BRIEF
Repeat the material below exactly, with no pictures.

PROVIDED MATERIAL

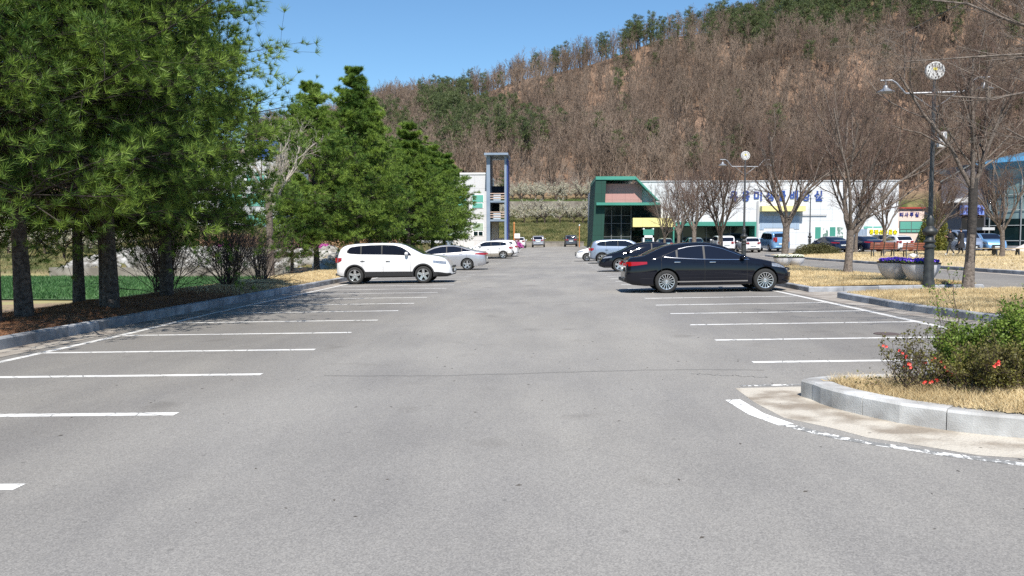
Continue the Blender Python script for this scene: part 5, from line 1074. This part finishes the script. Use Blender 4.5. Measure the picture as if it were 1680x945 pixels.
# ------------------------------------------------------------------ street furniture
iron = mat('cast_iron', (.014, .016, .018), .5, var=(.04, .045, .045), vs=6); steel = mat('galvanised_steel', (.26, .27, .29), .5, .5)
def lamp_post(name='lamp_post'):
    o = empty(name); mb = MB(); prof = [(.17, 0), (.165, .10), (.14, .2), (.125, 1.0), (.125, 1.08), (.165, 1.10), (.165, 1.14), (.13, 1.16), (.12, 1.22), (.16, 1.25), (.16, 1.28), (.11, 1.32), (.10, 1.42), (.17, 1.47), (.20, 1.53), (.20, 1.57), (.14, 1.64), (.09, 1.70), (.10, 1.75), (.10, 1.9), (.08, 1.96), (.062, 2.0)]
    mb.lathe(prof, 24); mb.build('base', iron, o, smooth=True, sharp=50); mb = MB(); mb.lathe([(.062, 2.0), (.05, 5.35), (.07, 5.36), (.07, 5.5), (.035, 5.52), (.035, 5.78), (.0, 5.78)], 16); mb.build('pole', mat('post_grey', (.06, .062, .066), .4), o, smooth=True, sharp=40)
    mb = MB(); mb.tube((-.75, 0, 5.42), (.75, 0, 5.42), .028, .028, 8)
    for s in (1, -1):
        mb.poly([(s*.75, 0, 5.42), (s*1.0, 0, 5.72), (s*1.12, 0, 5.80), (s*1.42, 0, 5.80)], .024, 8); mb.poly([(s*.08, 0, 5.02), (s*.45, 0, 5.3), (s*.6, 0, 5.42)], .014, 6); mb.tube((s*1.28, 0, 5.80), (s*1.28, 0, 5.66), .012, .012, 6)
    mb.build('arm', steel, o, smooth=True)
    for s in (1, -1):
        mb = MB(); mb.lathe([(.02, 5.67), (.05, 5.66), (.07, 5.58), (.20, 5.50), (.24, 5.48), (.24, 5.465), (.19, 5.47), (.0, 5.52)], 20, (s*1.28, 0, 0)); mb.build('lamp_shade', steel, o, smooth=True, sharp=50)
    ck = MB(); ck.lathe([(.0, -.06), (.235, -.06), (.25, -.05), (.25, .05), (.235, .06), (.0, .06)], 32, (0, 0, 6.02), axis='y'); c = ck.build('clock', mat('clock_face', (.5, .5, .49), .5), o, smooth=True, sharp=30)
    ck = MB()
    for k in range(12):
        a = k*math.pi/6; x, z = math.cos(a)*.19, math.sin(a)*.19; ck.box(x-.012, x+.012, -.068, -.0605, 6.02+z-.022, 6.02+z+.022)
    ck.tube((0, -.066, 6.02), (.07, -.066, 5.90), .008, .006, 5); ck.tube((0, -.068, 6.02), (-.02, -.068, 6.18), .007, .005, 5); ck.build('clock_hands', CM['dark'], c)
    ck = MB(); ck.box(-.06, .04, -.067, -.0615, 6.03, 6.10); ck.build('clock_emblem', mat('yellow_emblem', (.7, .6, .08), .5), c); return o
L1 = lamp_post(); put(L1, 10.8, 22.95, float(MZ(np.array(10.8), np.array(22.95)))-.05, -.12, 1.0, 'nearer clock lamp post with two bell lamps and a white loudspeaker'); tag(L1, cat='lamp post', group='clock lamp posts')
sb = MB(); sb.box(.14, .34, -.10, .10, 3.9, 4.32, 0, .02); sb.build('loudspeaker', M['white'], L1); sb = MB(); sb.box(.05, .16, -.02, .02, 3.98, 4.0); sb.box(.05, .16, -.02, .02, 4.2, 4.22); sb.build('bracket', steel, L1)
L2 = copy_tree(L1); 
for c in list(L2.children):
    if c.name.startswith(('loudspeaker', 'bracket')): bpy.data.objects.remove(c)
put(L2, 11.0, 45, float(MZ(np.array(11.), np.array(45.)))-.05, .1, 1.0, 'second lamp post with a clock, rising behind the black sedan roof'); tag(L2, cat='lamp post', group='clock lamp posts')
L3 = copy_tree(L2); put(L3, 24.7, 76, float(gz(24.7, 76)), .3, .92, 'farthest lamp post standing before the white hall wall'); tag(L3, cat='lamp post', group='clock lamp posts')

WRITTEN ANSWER
Continue the Blender Python script for this scene: part 5, from line 1074. This part finishes the script. Use Blender 4.5. Measure the picture as if it were 1680x945 pixels.
# ------------------------------------------------------------------ street furniture
iron = mat('cast_iron', (.014, .016, .018), .5, var=(.04, .045, .045), vs=6); steel = mat('galvanised_steel', (.26, .27, .29), .5, .5)
def lamp_post(name='lamp_post'):
    o = empty(name); mb = MB(); prof = [(.17, 0), (.165, .10), (.14, .2), (.125, 1.0), (.125, 1.08), (.165, 1.10), (.165, 1.14), (.13, 1.16), (.12, 1.22), (.16, 1.25), (.16, 1.28), (.11, 1.32), (.10, 1.42), (.17, 1.47), (.20, 1.53), (.20, 1.57), (.14, 1.64), (.09, 1.70), (.10, 1.75), (.10, 1.9), (.08, 1.96), (.062, 2.0)]
    mb.lathe(prof, 24); mb.build('base', iron, o, smooth=True, sharp=50); mb = MB(); mb.lathe([(.062, 2.0), (.05, 5.35), (.07, 5.36), (.07, 5.5), (.035, 5.52), (.035, 5.78), (.0, 5.78)], 16); mb.build('pole', mat('post_grey', (.06, .062, .066), .4), o, smooth=True, sharp=40)
    mb = MB(); mb.tube((-.75, 0, 5.42), (.75, 0, 5.42), .028, .028, 8)
    for s in (1, -1):
        mb.poly([(s*.75, 0, 5.42), (s*1.0, 0, 5.72), (s*1.12, 0, 5.80), (s*1.42, 0, 5.80)], .024, 8); mb.poly([(s*.08, 0, 5.02), (s*.45, 0, 5.3), (s*.6, 0, 5.42)], .014, 6); mb.tube((s*1.28, 0, 5.80), (s*1.28, 0, 5.66), .012, .012, 6)
    mb.build('arm', steel, o, smooth=True)
    for s in (1, -1):
        mb = MB(); mb.lathe([(.02, 5.67), (.05, 5.66), (.07, 5.58), (.20, 5.50), (.24, 5.48), (.24, 5.465), (.19, 5.47), (.0, 5.52)], 20, (s*1.28, 0, 0)); mb.build('lamp_shade', steel, o, smooth=True, sharp=50)
    ck = MB(); ck.lathe([(.0, -.06), (.235, -.06), (.25, -.05), (.25, .05), (.235, .06), (.0, .06)], 32, (0, 0, 6.02), axis='y'); c = ck.build('clock', mat('clock_face', (.5, .5, .49), .5), o, smooth=True, sharp=30)
    ck = MB()
    for k in range(12):
        a = k*math.pi/6; x, z = math.cos(a)*.19, math.sin(a)*.19; ck.box(x-.012, x+.012, -.068, -.0605, 6.02+z-.022, 6.02+z+.022)
    ck.tube((0, -.066, 6.02), (.07, -.066, 5.90), .008, .006, 5); ck.tube((0, -.068, 6.02), (-.02, -.068, 6.18), .007, .005, 5); ck.build('clock_hands', CM['dark'], c)
    ck = MB(); ck.box(-.06, .04, -.067, -.0615, 6.03, 6.10); ck.build('clock_emblem', mat('yellow_emblem', (.7, .6, .08), .5), c); return o
L1 = lamp_post(); put(L1, 10.8, 22.95, float(MZ(np.array(10.8), np.array(22.95)))-.05, -.12, 1.0, 'nearer clock lamp post with two bell lamps and a white loudspeaker'); tag(L1, cat='lamp post', group='clock lamp posts')
sb = MB(); sb.box(.14, .34, -.10, .10, 3.9, 4.32, 0, .02); sb.build('loudspeaker', M['white'], L1); sb = MB(); sb.box(.05, .16, -.02, .02, 3.98, 4.0); sb.box(.05, .16, -.02, .02, 4.2, 4.22); sb.build('bracket', steel, L1)
L2 = copy_tree(L1); 
for c in list(L2.children):
    if c.name.startswith(('loudspeaker', 'bracket')): bpy.data.objects.remove(c)
put(L2, 11.0, 45, float(MZ(np.array(11.), np.array(45.)))-.05, .1, 1.0, 'second lamp post with a clock, rising behind the black sedan roof'); tag(L2, cat='lamp post', group='clock lamp posts')
L3 = copy_tree(L2); put(L3, 24.7, 76, float(gz(24.7, 76)), .3, .92, 'farthest lamp post standing before the white hall wall'); tag(L3, cat='lamp post', group='clock lamp posts')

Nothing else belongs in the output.